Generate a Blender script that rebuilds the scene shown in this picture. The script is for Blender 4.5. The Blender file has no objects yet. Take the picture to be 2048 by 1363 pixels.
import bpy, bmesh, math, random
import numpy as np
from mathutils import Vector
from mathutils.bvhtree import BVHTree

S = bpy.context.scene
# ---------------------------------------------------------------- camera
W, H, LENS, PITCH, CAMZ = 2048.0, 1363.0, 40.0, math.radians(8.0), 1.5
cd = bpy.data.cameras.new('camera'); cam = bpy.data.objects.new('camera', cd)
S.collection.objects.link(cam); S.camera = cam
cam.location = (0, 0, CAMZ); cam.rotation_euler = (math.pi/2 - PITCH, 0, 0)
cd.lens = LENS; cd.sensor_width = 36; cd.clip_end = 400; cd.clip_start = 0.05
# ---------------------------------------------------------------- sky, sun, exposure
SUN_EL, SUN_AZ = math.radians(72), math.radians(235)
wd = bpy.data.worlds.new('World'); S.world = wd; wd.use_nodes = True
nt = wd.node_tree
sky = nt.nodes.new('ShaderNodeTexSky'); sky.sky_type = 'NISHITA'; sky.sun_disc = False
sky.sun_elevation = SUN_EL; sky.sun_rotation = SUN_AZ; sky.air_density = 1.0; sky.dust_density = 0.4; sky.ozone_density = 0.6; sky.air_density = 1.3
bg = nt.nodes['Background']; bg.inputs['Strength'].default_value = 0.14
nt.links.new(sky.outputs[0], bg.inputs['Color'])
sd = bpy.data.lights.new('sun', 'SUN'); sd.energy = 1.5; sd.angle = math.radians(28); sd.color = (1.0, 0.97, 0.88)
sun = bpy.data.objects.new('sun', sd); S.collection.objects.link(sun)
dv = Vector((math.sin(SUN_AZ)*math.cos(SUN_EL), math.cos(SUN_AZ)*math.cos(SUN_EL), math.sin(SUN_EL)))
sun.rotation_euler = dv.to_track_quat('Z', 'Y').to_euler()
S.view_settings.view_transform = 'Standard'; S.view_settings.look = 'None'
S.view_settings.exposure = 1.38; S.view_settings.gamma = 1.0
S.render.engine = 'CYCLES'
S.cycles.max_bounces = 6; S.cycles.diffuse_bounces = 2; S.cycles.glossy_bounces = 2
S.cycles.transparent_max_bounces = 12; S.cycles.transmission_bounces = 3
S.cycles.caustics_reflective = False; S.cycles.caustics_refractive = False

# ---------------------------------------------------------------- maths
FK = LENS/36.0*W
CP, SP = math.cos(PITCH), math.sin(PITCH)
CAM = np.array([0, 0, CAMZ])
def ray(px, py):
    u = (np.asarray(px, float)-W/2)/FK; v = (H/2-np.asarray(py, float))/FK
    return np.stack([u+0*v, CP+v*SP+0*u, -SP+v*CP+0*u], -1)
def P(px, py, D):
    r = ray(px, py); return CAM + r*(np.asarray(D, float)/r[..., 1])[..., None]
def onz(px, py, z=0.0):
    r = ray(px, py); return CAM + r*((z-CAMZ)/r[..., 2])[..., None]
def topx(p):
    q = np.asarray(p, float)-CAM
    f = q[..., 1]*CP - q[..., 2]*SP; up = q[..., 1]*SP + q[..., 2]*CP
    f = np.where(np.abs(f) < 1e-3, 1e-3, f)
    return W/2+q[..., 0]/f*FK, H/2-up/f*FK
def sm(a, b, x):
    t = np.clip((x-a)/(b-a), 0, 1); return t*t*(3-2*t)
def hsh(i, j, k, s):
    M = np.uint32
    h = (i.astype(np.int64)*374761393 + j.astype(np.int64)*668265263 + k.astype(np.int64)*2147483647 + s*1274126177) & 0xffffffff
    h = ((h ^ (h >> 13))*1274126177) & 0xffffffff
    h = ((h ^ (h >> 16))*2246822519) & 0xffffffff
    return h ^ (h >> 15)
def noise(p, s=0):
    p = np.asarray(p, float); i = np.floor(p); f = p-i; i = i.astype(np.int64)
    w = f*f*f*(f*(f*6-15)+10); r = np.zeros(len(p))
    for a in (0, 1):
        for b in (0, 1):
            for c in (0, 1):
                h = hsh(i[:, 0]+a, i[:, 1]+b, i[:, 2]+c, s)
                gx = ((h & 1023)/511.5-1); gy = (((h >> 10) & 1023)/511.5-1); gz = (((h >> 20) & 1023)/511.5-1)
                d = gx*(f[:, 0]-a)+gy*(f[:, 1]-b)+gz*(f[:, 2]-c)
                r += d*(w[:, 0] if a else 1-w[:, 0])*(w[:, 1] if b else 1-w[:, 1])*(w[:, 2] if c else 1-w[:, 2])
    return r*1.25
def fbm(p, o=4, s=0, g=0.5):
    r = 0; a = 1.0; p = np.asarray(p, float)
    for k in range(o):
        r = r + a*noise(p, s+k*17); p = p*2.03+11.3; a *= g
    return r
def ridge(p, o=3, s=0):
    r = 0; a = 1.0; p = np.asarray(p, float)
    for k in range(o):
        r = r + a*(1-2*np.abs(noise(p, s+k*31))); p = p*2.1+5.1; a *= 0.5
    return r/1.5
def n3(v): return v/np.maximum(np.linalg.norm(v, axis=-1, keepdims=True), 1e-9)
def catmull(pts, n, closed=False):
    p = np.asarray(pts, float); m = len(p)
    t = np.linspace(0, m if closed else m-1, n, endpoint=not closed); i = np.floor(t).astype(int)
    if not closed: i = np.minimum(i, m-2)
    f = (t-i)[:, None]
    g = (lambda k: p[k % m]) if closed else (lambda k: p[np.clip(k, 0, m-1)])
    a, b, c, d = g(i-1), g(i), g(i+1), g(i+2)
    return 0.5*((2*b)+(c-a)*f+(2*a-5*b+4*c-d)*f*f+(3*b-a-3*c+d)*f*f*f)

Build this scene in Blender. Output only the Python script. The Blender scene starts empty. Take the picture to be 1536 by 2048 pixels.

◆ ◆ ◆ ◆

> DIRECTIONS FOR THIS TASK:
Lines from the top of the entries through the line with "from mathutils.bvhtree import BVHTree" are to be transcribed exactly, and nothing more.

> OUTPUT FOR THIS TASK:
Generate a Blender script that rebuilds the scene shown in this picture. The script is for Blender 4.5. The Blender file has no objects yet. Take the picture to be 2048 by 1363 pixels.
import bpy, bmesh, math, random
import numpy as np
from mathutils import Vector
from mathutils.bvhtree import BVHTree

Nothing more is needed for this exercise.